Closely identified with the school's reputation as a defensive powerhouse and a program that produced top-quality linebackers, Sandusky retired in 1999. Longtime head coach Joe Paterno, who has more victories than any coach in the history of Division I football, was not charged, authorities said. When Paterno first learned of one report of abuse he immediately reported it to Curley, prosecutors said.

Sandusky, who worked with at-risk children through his Second Mile organization, was charged with seven counts of involuntary deviate sexual intercourse; eight counts of corruption of minors, eight counts of endangering the welfare of a child, seven counts of indecent assault and other offenses. A preliminary hearing for Sandusky is scheduled for Wednesday.

Attorney General Linda Kelly called him "a sexual predator who used his position within the university and community to repeatedly prey on young boys."

The grand jury identified eight young men who were targets of sexual advances or assaults by Sandusky from 1994 to 2009, prosecutors said.

As stunning as the charges were the names implicated at a school where the football program is known for its consistency as much as its success — a big change this year was the removal of white trim from players' uniforms.

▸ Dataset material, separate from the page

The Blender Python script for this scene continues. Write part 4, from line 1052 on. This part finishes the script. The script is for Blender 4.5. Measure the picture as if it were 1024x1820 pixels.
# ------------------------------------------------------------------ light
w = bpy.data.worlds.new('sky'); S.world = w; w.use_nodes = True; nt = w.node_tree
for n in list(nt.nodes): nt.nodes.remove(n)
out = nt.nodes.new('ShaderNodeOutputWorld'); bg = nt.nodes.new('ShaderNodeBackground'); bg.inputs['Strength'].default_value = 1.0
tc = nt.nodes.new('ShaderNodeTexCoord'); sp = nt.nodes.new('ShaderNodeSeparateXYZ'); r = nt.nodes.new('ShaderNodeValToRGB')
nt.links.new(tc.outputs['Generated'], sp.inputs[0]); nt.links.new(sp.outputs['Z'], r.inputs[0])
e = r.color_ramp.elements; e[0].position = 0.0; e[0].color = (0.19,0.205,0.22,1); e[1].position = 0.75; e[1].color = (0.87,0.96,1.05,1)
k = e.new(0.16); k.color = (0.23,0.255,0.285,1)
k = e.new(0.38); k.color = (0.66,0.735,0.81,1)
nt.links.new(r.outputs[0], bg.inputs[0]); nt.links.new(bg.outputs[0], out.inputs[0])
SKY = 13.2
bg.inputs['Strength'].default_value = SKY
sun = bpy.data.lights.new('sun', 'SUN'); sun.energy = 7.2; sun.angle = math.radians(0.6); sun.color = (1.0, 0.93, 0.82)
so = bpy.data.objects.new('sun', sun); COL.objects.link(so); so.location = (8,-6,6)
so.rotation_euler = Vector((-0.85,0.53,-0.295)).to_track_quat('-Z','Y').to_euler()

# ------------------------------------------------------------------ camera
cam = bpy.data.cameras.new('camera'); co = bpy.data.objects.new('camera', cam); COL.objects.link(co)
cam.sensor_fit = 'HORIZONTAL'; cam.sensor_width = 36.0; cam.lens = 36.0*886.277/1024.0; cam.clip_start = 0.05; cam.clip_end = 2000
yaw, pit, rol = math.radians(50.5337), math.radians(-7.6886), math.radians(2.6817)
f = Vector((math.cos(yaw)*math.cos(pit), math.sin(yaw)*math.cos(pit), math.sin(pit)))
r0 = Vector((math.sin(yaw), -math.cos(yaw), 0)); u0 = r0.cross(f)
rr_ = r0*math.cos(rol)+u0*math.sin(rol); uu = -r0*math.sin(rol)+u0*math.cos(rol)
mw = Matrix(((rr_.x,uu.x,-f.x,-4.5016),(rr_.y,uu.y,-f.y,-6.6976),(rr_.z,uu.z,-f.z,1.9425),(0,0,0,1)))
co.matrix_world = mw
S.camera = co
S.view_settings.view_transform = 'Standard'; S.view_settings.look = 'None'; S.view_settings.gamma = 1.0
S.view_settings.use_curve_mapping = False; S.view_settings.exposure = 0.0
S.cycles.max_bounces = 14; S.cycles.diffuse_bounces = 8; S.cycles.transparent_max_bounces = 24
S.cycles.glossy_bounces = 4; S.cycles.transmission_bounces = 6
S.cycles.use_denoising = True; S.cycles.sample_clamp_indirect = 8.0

"It is also a case about high-ranking university officials who allegedly failed to report the sexual assault of a young boy after the information was brought to their attention, and later made false statements to a grand jury," Kelly said.

Prosecutors said all of the young men first encountered Sandusky through Second Mile.

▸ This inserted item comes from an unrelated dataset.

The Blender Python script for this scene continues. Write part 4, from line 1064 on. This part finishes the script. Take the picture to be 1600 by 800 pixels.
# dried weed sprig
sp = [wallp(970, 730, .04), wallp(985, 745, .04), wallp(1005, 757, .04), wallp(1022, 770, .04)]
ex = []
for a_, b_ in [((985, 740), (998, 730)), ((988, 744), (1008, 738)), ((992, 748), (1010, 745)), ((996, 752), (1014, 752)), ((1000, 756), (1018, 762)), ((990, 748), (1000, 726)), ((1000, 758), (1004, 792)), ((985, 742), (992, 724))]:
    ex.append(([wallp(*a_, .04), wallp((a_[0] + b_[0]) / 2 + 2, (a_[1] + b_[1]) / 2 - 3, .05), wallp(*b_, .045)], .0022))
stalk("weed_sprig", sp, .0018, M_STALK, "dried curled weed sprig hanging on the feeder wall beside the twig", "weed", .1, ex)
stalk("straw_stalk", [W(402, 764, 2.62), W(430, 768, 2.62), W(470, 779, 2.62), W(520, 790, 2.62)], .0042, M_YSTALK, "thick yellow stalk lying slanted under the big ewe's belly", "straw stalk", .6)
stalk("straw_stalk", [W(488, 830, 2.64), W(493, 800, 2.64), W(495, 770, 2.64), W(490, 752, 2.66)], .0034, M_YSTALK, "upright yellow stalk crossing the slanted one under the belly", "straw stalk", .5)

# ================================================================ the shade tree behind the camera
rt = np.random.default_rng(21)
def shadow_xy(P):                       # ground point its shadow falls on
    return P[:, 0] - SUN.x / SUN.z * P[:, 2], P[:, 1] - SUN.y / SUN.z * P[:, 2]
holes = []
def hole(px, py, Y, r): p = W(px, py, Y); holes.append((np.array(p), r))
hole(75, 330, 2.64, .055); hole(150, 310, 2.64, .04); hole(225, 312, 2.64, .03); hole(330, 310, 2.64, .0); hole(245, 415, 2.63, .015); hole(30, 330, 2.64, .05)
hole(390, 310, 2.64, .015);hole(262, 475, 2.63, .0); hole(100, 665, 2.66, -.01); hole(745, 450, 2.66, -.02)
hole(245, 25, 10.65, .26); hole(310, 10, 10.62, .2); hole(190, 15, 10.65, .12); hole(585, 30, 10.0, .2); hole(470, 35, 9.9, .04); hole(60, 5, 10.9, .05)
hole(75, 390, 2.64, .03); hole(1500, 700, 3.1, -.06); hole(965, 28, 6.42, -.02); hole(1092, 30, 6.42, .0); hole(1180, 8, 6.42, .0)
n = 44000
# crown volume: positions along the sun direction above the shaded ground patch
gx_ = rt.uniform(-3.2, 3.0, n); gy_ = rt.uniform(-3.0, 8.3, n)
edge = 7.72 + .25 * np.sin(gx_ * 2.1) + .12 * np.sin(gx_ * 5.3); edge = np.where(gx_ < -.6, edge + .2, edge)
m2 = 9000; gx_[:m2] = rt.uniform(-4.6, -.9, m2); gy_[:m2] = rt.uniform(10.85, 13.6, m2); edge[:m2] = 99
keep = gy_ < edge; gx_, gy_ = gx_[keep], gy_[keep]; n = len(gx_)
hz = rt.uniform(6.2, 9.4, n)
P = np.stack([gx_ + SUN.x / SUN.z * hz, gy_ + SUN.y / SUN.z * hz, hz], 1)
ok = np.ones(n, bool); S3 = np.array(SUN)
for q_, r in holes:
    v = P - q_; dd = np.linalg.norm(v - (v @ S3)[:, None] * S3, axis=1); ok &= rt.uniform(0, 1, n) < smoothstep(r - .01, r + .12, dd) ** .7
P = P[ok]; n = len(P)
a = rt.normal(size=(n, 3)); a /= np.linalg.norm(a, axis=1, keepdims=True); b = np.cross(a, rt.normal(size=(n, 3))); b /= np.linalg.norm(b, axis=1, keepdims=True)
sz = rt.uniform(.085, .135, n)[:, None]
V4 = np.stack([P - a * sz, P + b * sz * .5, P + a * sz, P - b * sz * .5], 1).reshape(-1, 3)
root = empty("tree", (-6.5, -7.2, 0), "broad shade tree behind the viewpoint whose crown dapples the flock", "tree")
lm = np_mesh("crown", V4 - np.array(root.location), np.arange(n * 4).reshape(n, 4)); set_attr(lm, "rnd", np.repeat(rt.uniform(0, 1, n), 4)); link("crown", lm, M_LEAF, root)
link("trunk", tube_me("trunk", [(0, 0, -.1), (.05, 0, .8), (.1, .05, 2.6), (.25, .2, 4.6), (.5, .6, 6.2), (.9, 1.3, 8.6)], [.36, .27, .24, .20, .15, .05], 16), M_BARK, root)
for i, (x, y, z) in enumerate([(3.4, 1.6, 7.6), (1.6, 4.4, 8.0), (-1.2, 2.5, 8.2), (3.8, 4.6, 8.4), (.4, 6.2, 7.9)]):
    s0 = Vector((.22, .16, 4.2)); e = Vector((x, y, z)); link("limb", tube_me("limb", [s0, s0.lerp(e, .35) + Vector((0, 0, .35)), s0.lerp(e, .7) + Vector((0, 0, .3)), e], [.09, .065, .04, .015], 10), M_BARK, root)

A grand jury report, which recommended charges, said the first to come to light was a boy who met Sandusky when he was 11 or 12. The boy received expensive gifts and trips to sports events from Sandusky, and physical contact began during his overnight stays at Sandusky's home, jurors said. Sandusky was banned from the child's school district in Clinton County in 2009, after his mother reported alleged sexual assault to his high school. That triggered the state investigation that culminated in charges Saturday.

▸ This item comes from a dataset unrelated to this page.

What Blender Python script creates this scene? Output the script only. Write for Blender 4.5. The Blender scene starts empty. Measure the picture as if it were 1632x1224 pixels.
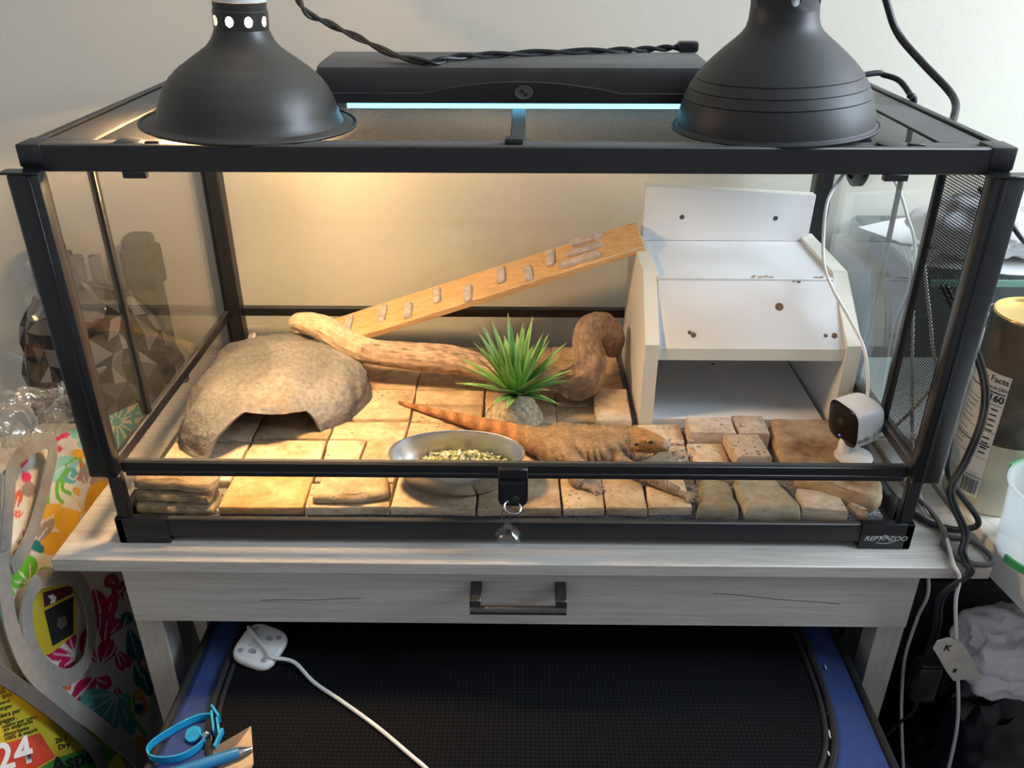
import bpy, bmesh, math, random
import numpy as np
from mathutils import Vector, Matrix, noise
R = math.radians
rnd = random.Random(7)
SC = bpy.context.scene
COL = SC.collection

# ------------------------------------------------------------------ camera, light, exposure
FPX, PITCH, YAW, ROLL = 1364.03, 0.4918, -0.0112, 0.0009
CAM = Vector((0.0075, -0.7917, 0.6373))
_F = Vector((math.sin(YAW)*math.cos(PITCH), math.cos(YAW)*math.cos(PITCH), -math.sin(PITCH)))
_R = _F.cross(Vector((0, 0, 1))).normalized()
_U = _R.cross(_F)
_R, _U = _R*math.cos(ROLL)+_U*math.sin(ROLL), -_R*math.sin(ROLL)+_U*math.cos(ROLL)
cd = bpy.data.cameras.new('view_camera'); cam = bpy.data.objects.new('view_camera', cd); COL.objects.link(cam)
cd.sensor_width = 36; cd.lens = FPX/1632*36; cd.clip_start = 0.02
cam.matrix_world = Matrix(((_R.x, _U.x, -_F.x, CAM.x), (_R.y, _U.y, -_F.y, CAM.y), (_R.z, _U.z, -_F.z, CAM.z), (0, 0, 0, 1)))
SC.camera = cam

w = bpy.data.worlds.new('world'); SC.world = w; w.use_nodes = True
w.node_tree.nodes['Background'].inputs[0].default_value = (0.93, 0.95, 1.0, 1)
w.node_tree.nodes['Background'].inputs[1].default_value = 0.36
ld = bpy.data.lights.new('window_light', 'AREA'); ld.shape = 'RECTANGLE'; ld.size = 1.1; ld.size_y = 1.2
ld.energy = 70; ld.color = (0.74, 0.87, 1.0)
lo = bpy.data.objects.new('window_light', ld); COL.objects.link(lo)
lo.location = (1.9, -0.10, 1.25)
lo.rotation_euler = (Vector((0.3, 0.35, 0.25))-lo.location).to_track_quat('-Z', 'Y').to_euler()
SC.view_settings.view_transform = 'Standard'; SC.view_settings.look = 'None'
SC.view_settings.exposure = 0.0; SC.view_settings.gamma = 1.0; SC.view_settings.use_curve_mapping = False
SC.cycles.transparent_max_bounces = 24; SC.cycles.max_bounces = 8; SC.cycles.sample_clamp_indirect = 6
SC.cycles.caustics_reflective = False; SC.cycles.caustics_refractive = False
BULB, UVT = 950.0, 3.2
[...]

Kelly said that seven years before that, in 2002, a graduate assistant saw Sandusky sexually assault a naked boy, estimated to be about 10 years old, in the locker room of the Lasch Football Building on campus. The grad student and his father reported what he saw to Paterno, who immediately told Curley, prosecutors said.

Curley and Schultz met with the graduate assistant about a week and a half later, Kelly said.

"Despite a powerful eyewitness statement about the sexual assault of a child, this incident was not reported to any law enforcement or child protective agency, as required by Pennsylvania law," Kelly said. "Additionally, there is no indication that anyone from the university ever attempted to learn the identity of the child ... or made any follow-up effort to obtain more information from the person who witnessed the attack."

The jury said Curley lied when he testified repeatedly that he was never told Sandusky had engaged in sexual misconduct with a child, Kelly said, adding that portions of Schultz's testimony also were not deemed credible by the jury.

Penn State president Graham Spanier called the allegations against Sandusky "troubling" but said Curley and Schultz had his unconditional support and he predicted they will be exonerated.

"I have known and worked daily with Tim and Gary for more than 16 years," he said. "I have complete confidence in how they handled the allegations about a former university employee."

Sandusky, once considered a potential successor to Paterno, drew up the defenses for the Nittany Lions' national-title teams in 1982 and 1986. The team is enjoying another successful run this season; at 8-1, Penn State is ranked No. 16 in the AP Top 25 and is the last undefeated squad in Big Ten play. The Nittany Lions were off Saturday.